[EXERCISE DETAILS] Copy exactly the lines that run from the top of the listing to the line containing "SCAT = (0.0, 0.0005, 0.0096);", both ends included, and omit the pictures.

[DATA SECTION]

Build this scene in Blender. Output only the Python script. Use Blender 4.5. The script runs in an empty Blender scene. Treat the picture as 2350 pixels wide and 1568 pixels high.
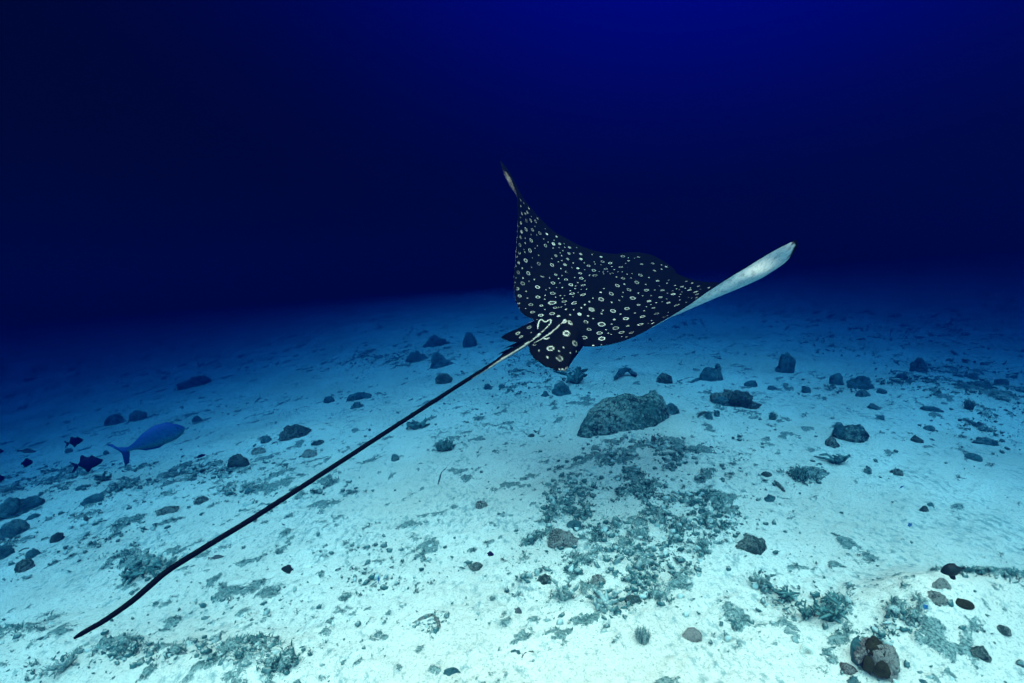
# Spotted eagle ray over a sand bank, under water.
import bpy, math, random
import numpy as np
from mathutils import Vector, Matrix
C = bpy.context.scene.collection
S = bpy.context.scene
R = math.radians
random.seed(7); np.random.seed(7)
# the sun is balanced for the red that the water takes out on the way down and back (white balance set for depth)
SUNCOL = (1.0, 0.258, 0.114)
EXPO = 5.62
LOBE = (0.25, 0.433, 0.866); LOBEP = 6.5; LOBEG = 0.60; LOBEB = 0.0; WATERCOL = (0.0, 0.0, 0.11)   # daylight through the surface, filtered blue
SCAT = (0.0, 0.0005, 0.0096); ABSO = (0.76, 0.390, 0.224); ANIS = 0.4                           # water, per metre

# ------------------------------------------------------------------ camera
CAM = np.array((0.0, 0.0, 1.6))
FPX = 1175.0                      # focal length in pixels of a 2350 px wide picture (18 mm)
CX, CY = 1175.0, 784.0
PITCH, ROLL = R(7.0), R(4.2)
fw = np.array((0.0, math.cos(PITCH), -math.sin(PITCH)))
up0 = np.array((0.0, math.sin(PITCH), math.cos(PITCH)))
rt0 = np.array((1.0, 0.0, 0.0))
rt = math.cos(ROLL) * rt0 - math.sin(ROLL) * up0
up = math.sin(ROLL) * rt0 + math.cos(ROLL) * up0
cam_data = bpy.data.cameras.new('camera'); cam = bpy.data.objects.new('camera', cam_data); C.objects.link(cam)
cam_data.lens = 18.0; cam_data.sensor_width = 36.0; cam_data.clip_start = 0.05; cam_data.clip_end = 600
cam.matrix_world = Matrix(((rt[0], up[0], -fw[0], CAM[0]), (rt[1], up[1], -fw[1], CAM[1]), (rt[2], up[2], -fw[2], CAM[2]), (0, 0, 0, 1)))
S.camera = cam

# ------------------------------------------------------------------ light and exposure
SUN_ELEV, SUN_AZ = R(57), R(176)          # azimuth from +Y (view) towards +X
sd = np.array((math.cos(SUN_ELEV) * math.sin(SUN_AZ), math.cos(SUN_ELEV) * math.cos(SUN_AZ), math.sin(SUN_ELEV)))
sun_data = bpy.data.lights.new('sun', 'SUN'); sun = bpy.data.objects.new('sun', sun_data); C.objects.link(sun)
sun_data.energy = 5.0; sun_data.color = SUNCOL; sun_data.angle = R(88)
sun.rotation_euler = Vector(sd).to_track_quat('Z', 'Y').to_euler(); sun.location = (0, 0, 8)
world = bpy.data.worlds.new('World'); S.world = world; world.use_nodes = True
nt = world.node_tree; nt.nodes.clear()
def wn(t, **k):
    n = nt.nodes.new(t)
    for a, b in k.items(): setattr(n, a, b)
    return n
sky = wn('ShaderNodeTexSky', sky_type='NISHITA', sun_disc=False, sun_elevation=SUN_ELEV, sun_rotation=SUN_AZ)
tc = wn('ShaderNodeTexCoord')
dot = wn('ShaderNodeVectorMath', operation='DOT_PRODUCT'); dot.inputs[1].default_value = tuple(LOBE)
nt.links.new(tc.outputs['Generated'], dot.inputs[0])
mx = wn('ShaderNodeMath', operation='MAXIMUM'); nt.links.new(dot.outputs['Value'], mx.inputs[0]); mx.inputs[1].default_value = 0
pw = wn('ShaderNodeMath', operation='POWER'); nt.links.new(mx.outputs[0], pw.inputs[0]); pw.inputs[1].default_value = LOBEP
ma = wn('ShaderNodeMath', operation='MULTIPLY_ADD'); nt.links.new(pw.outputs[0], ma.inputs[0]); ma.inputs[1].default_value = LOBEG; ma.inputs[2].default_value = LOBEB
col = wn('ShaderNodeRGB'); col.outputs[0].default_value = (*WATERCOL, 1)
m = wn('ShaderNodeVectorMath', operation='SCALE'); nt.links.new(col.outputs[0], m.inputs[0]); nt.links.new(ma.outputs[0], m.inputs['Scale'])
m2 = wn('ShaderNodeVectorMath', operation='MULTIPLY'); nt.links.new(sky.outputs[0], m2.inputs[0]); nt.links.new(m.outputs[0], m2.inputs[1])
bg = wn('ShaderNodeBackground'); bg.inputs['Strength'].default_value = 0.1
nt.links.new(m2.outputs[0], bg.inputs['Color'])
out = wn('ShaderNodeOutputWorld'); nt.links.new(bg.outputs[0], out.inputs['Surface'])
vs = S.view_settings; S.display_settings.display_device = 'sRGB'
vs.view_transform = 'Standard'; vs.look = 'None'; vs.gamma = 1; vs.use_curve_mapping = False; vs.exposure = EXPO
S.cycles.volume_bounces = 1

# ------------------------------------------------------------------ helpers
def px_dir(px, py):
    d = fw + rt * ((px - CX) / FPX) + up * ((CY - py) / FPX)
    return d
def at(px, py, depth):            # point at a given distance along the view axis
    return CAM + px_dir(px, py) * depth
def ground(px, py, z=0.0):
    d = px_dir(px, py); return CAM + d * ((z - CAM[2]) / d[2])
def haze():
    bm=bpy.data.meshes.new('haze')
    x0,x1,y0,y1,z0,z1=-140,140,-140,140,-3.2,2.55
    v=[(x,y,z) for x in(x0,x1) for y in(y0,y1) for z in(z0,z1)]
    f=[(0,1,3,2),(4,6,7,5),(0,4,5,1),(2,3,7,6),(0,2,6,4),(1,5,7,3)]
    bm.from_pydata(v,[],f); o=bpy.data.objects.new('haze',bm); C.objects.link(o); o['kind']='stuff'
    mat=bpy.data.materials.new('sea_water'); mat.use_nodes=True; n=mat.node_tree; n.nodes.clear()
    pv=n.nodes.new('ShaderNodeVolumePrincipled'); ou=n.nodes.new('ShaderNodeOutputMaterial'); n.links.new(pv.outputs[0],ou.inputs['Volume'])
    # wanted coefficients per metre
    sc=np.array(SCAT); ab=np.array(ABSO); D=2.0
    c=sc/D; a=(1-ab/(D*(1-c)))**2
    pv.inputs['Color'].default_value=(*c,1); pv.inputs['Absorption Color'].default_value=(*a,1); pv.inputs['Density'].default_value=D
    pv.inputs['Anisotropy'].default_value=ANIS; pv.inputs['Blackbody Intensity'].default_value=0
    bm.materials.append(mat)
    return o
haze()

# ------------------------------------------------------------------ numeric noise
def _hash(i, j, k, s):
    with np.errstate(over='ignore'):
        h = (i.astype(np.uint32) * np.uint32(374761393) + j.astype(np.uint32) * np.uint32(668265263) + k.astype(np.uint32) * np.uint32(2147483647 - 58) + np.uint32(s * 1274126177 & 0xffffffff))
        h = (h ^ (h >> np.uint32(13))) * np.uint32(1274126177)
        h = (h ^ (h >> np.uint32(15))) * np.uint32(2246822519)
        h = h ^ (h >> np.uint32(16))
    return h.astype(np.float64) / 4294967295.0
def noise3(x, y, z, s=0):
    xi, yi, zi = np.floor(x), np.floor(y), np.floor(z)
    fx, fy, fz = x - xi, y - yi, z - zi
    ux, uy, uz = [f * f * f * (f * (f * 6 - 15) + 10) for f in (fx, fy, fz)]
    xi, yi, zi = xi.astype(np.int64), yi.astype(np.int64), zi.astype(np.int64)
    r = 0
    for a in (0, 1):
        for b in (0, 1):
            for c in (0, 1):
                w = (ux if a else 1 - ux) * (uy if b else 1 - uy) * (uz if c else 1 - uz)
                r = r + w * _hash(xi + a, yi + b, zi + c, s)
    return r
def noise2(x, y, s=0):
    xi, yi = np.floor(x), np.floor(y)
    fx, fy = x - xi, y - yi
    ux, uy = [f * f * f * (f * (f * 6 - 15) + 10) for f in (fx, fy)]
    xi, yi = xi.astype(np.int64), yi.astype(np.int64); zi = np.zeros_like(xi)
    r = 0
    for a in (0, 1):
        for b in (0, 1):
            r = r + (ux if a else 1 - ux) * (uy if b else 1 - uy) * _hash(xi + a, yi + b, zi, s)
    return r
def fbm2(x, y, o=4, s=0):
    r = 0; a = 0.5; n = 0
    for k in range(o):
        r = r + a * noise2(x * 2 ** k + 17.3 * k, y * 2 ** k - 9.1 * k, s + k); n += a; a *= 0.55
    return r / n
def fbm3(p, o=4, s=0):
    r = 0; a = 0.5; n = 0
    for k in range(o):
        r = r + a * noise3(p[..., 0] * 2 ** k + 7.7 * k, p[..., 1] * 2 ** k, p[..., 2] * 2 ** k - 3.1 * k, s + k); n += a; a *= 0.55
    return r / n
def sstep(a, b, x):
    t = np.clip((x - a) / (b - a), 0, 1); return t * t * (3 - 2 * t)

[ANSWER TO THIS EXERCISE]
Build this scene in Blender. Output only the Python script. Use Blender 4.5. The script runs in an empty Blender scene. Treat the picture as 2350 pixels wide and 1568 pixels high.
# Spotted eagle ray over a sand bank, under water.
import bpy, math, random
import numpy as np
from mathutils import Vector, Matrix
C = bpy.context.scene.collection
S = bpy.context.scene
R = math.radians
random.seed(7); np.random.seed(7)
# the sun is balanced for the red that the water takes out on the way down and back (white balance set for depth)
SUNCOL = (1.0, 0.258, 0.114)
EXPO = 5.62
LOBE = (0.25, 0.433, 0.866); LOBEP = 6.5; LOBEG = 0.60; LOBEB = 0.0; WATERCOL = (0.0, 0.0, 0.11)   # daylight through the surface, filtered blue
SCAT = (0.0, 0.0005, 0.0096); ABSO = (0.76, 0.390, 0.224); ANIS = 0.4                           # water, per metre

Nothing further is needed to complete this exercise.